--- begin AVAILABLE DATA ---
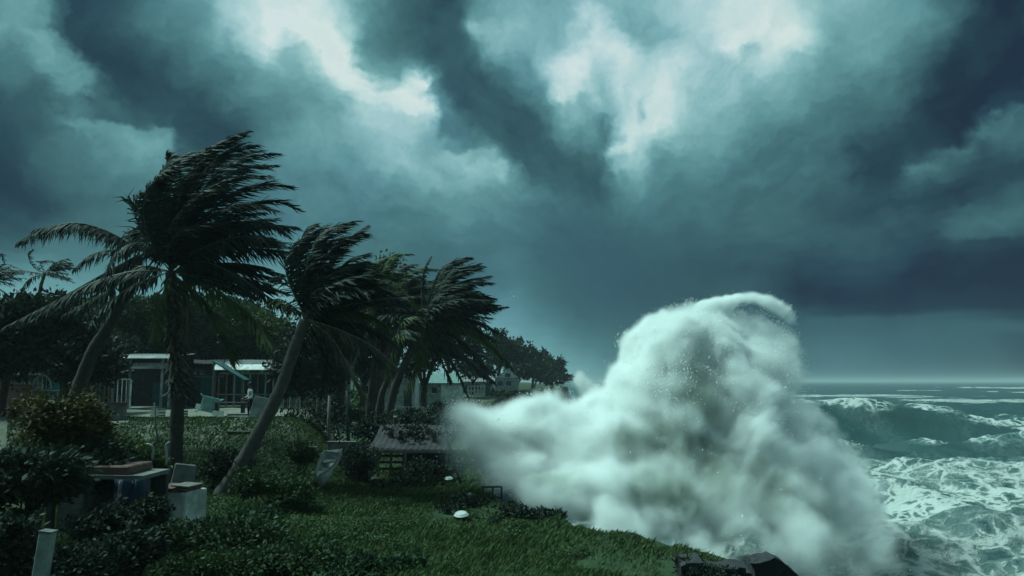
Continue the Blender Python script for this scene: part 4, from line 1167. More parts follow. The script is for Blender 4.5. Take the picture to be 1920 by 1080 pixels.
HG_ = "low beach huts"
def open_hut():
    y = 60; m = y/F_PX
    root = empty("beach_hut", at(262, y), "open fronted hut with a thin white roof edge, behind the tall palm trunk", "hut", HG_)
    H = root.location.z
    zt = P(262, 669, y).z - H; zm = P(262, 686, y).z - H
    w = 122*m
    corrugated(w, 4.5, .35, 16).build("roof", M_TIN, root, loc=(0, -.15, zt))
    MB().box((w, .05, .42), (0, -.32, zt-.02), rot=(-1.0, 0, 0)).build("fascia", M_PALE, root)  # board tilted up to catch sky light, standing for the bright roof top
    MB().box((66*m, .05, .55), (20*m, -.1, zm), rot=(-.7, 0, 0)).build("sign_board", M_PALE, root)
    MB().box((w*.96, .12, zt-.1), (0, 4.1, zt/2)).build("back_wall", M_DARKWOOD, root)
    for px in (212, 243, 303, 318):
        MB().box((.16, .16, zt-.05), ((px-262)*m, .1, zt/2)).build("post", M_PALE if px > 300 else M_GREYWOOD, root)
    MB().box((1.1, .05, 2.0), (-.2, 4.0, 1.0)).build("door", M_TEAL, root)
    MB().box((w, 4.4, .12), (0, 2.0, .06)).build("floor", M_CONC, root)
    r = empty("porch_railing", at(214, y-2.5), "white spindled railing standing left of the open hut", "railing")
    wr = 62*m; top = P(214, 711, y-2.5).z - r.location.z
    MB().box((wr, .07, .07), (0, 0, top)).build("rail", M_WHITE, r)
    MB().box((wr, .06, .06), (0, 0, .25)).build("rail", M_GREYWOOD, r)
    for k in range(9):
        x = -wr/2 + wr*k/8
        MB().box((.05 if k < 8 else .12, .05, top-.05), (x, .0, top/2-.03)).build("spindle", M_WHITE if k > 4 else M_GREYWOOD, r)
open_hut()

def veranda_hut():
    y = 62; m = y/F_PX
    root = empty("beach_hut", at(470, y), "long hut with a bright white roof edge and a slatted veranda", "hut", HG_)
    H = root.location.z
    zt = P(470, 689, y).z - H; zb = P(470, 700, y).z - H
    w = 128*m
    corrugated(w, 4.6, .55, 18).build("roof", M_TIN, root, loc=(0, -.2, zt+.16))
    MB().box((w, .06, .70), (0, -.48, zt), rot=(-.95, 0, 0)).build("fascia", M_WHITE, root)  # turned skyward so it brightens like a roof top reflecting the sky
    MB().box((w*.92, .12, .14), (.1, -.05, zb)).build("beam", M_PALE, root)
    for k in range(9):
        x = -w/2+.25 + (w-.5)*k/8
        MB().box((.11, .11, zb), (x, -.05, zb/2)).build("post", M_PALE if k in (2, 4, 6, 7) else M_GREYWOOD, root)
    for k in range(14):
        x = -w/2 + w*(k+.5)/14
        MB().box((w/14-.03, .06 + .02*(k % 2), zb-.1), (x, 2.6, zb/2)).build("board", M_TEAL if k % 3 else M_DARKWOOD, root)
    MB().box((w*.95, .07, .08), (0, -.06, 1.0)).build("rail", M_PALE, root)
    MB().box((w, 3.0, .12), (0, 1.2, .06)).build("floor", M_CONC, root)
    aw = empty("awning", at(428, y-2.2), "dark sloping awning in front of the long hut's left end", "awning")
    h0 = P(400, 676, y-2.2).z - aw.location.z; h1 = P(452, 712, y-2.2).z - aw.location.z
    a, b = -30*m, 30*m
    MB().add([(a, 0, h0), (b, 0, h1), (b, 1.8, h1), (a, 1.8, h0), (a, 0, h0-.08), (b, 0, h1-.08), (b, 1.8, h1-.08), (a, 1.8, h0-.08)],
             [(0, 1, 2, 3), (7, 6, 5, 4), (0, 4, 5, 1), (1, 5, 6, 2), (2, 6, 7, 3), (3, 7, 4, 0)]).build("sheet", M_TEAL, aw)
    for x, h in ((a+.1, h0), (b-.1, h1)): MB().box((.1, .1, h-.05), (x, .1, h/2-.05)).build("post", M_GREYWOOD, aw)
veranda_hut()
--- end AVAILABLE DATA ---
All the lines above are to be given again exactly as they read, with the pictures removed.

SOLUTION BELOW:
Continue the Blender Python script for this scene: part 4, from line 1167. More parts follow. The script is for Blender 4.5. Take the picture to be 1920 by 1080 pixels.
HG_ = "low beach huts"
def open_hut():
    y = 60; m = y/F_PX
    root = empty("beach_hut", at(262, y), "open fronted hut with a thin white roof edge, behind the tall palm trunk", "hut", HG_)
    H = root.location.z
    zt = P(262, 669, y).z - H; zm = P(262, 686, y).z - H
    w = 122*m
    corrugated(w, 4.5, .35, 16).build("roof", M_TIN, root, loc=(0, -.15, zt))
    MB().box((w, .05, .42), (0, -.32, zt-.02), rot=(-1.0, 0, 0)).build("fascia", M_PALE, root)  # board tilted up to catch sky light, standing for the bright roof top
    MB().box((66*m, .05, .55), (20*m, -.1, zm), rot=(-.7, 0, 0)).build("sign_board", M_PALE, root)
    MB().box((w*.96, .12, zt-.1), (0, 4.1, zt/2)).build("back_wall", M_DARKWOOD, root)
    for px in (212, 243, 303, 318):
        MB().box((.16, .16, zt-.05), ((px-262)*m, .1, zt/2)).build("post", M_PALE if px > 300 else M_GREYWOOD, root)
    MB().box((1.1, .05, 2.0), (-.2, 4.0, 1.0)).build("door", M_TEAL, root)
    MB().box((w, 4.4, .12), (0, 2.0, .06)).build("floor", M_CONC, root)
    r = empty("porch_railing", at(214, y-2.5), "white spindled railing standing left of the open hut", "railing")
    wr = 62*m; top = P(214, 711, y-2.5).z - r.location.z
    MB().box((wr, .07, .07), (0, 0, top)).build("rail", M_WHITE, r)
    MB().box((wr, .06, .06), (0, 0, .25)).build("rail", M_GREYWOOD, r)
    for k in range(9):
        x = -wr/2 + wr*k/8
        MB().box((.05 if k < 8 else .12, .05, top-.05), (x, .0, top/2-.03)).build("spindle", M_WHITE if k > 4 else M_GREYWOOD, r)
open_hut()

def veranda_hut():
    y = 62; m = y/F_PX
    root = empty("beach_hut", at(470, y), "long hut with a bright white roof edge and a slatted veranda", "hut", HG_)
    H = root.location.z
    zt = P(470, 689, y).z - H; zb = P(470, 700, y).z - H
    w = 128*m
    corrugated(w, 4.6, .55, 18).build("roof", M_TIN, root, loc=(0, -.2, zt+.16))
    MB().box((w, .06, .70), (0, -.48, zt), rot=(-.95, 0, 0)).build("fascia", M_WHITE, root)  # turned skyward so it brightens like a roof top reflecting the sky
    MB().box((w*.92, .12, .14), (.1, -.05, zb)).build("beam", M_PALE, root)
    for k in range(9):
        x = -w/2+.25 + (w-.5)*k/8
        MB().box((.11, .11, zb), (x, -.05, zb/2)).build("post", M_PALE if k in (2, 4, 6, 7) else M_GREYWOOD, root)
    for k in range(14):
        x = -w/2 + w*(k+.5)/14
        MB().box((w/14-.03, .06 + .02*(k % 2), zb-.1), (x, 2.6, zb/2)).build("board", M_TEAL if k % 3 else M_DARKWOOD, root)
    MB().box((w*.95, .07, .08), (0, -.06, 1.0)).build("rail", M_PALE, root)
    MB().box((w, 3.0, .12), (0, 1.2, .06)).build("floor", M_CONC, root)
    aw = empty("awning", at(428, y-2.2), "dark sloping awning in front of the long hut's left end", "awning")
    h0 = P(400, 676, y-2.2).z - aw.location.z; h1 = P(452, 712, y-2.2).z - aw.location.z
    a, b = -30*m, 30*m
    MB().add([(a, 0, h0), (b, 0, h1), (b, 1.8, h1), (a, 1.8, h0), (a, 0, h0-.08), (b, 0, h1-.08), (b, 1.8, h1-.08), (a, 1.8, h0-.08)],
             [(0, 1, 2, 3), (7, 6, 5, 4), (0, 4, 5, 1), (1, 5, 6, 2), (2, 6, 7, 3), (3, 7, 4, 0)]).build("sheet", M_TEAL, aw)
    for x, h in ((a+.1, h0), (b-.1, h1)): MB().box((.1, .1, h-.05), (x, .1, h/2-.05)).build("post", M_GREYWOOD, aw)
veranda_hut()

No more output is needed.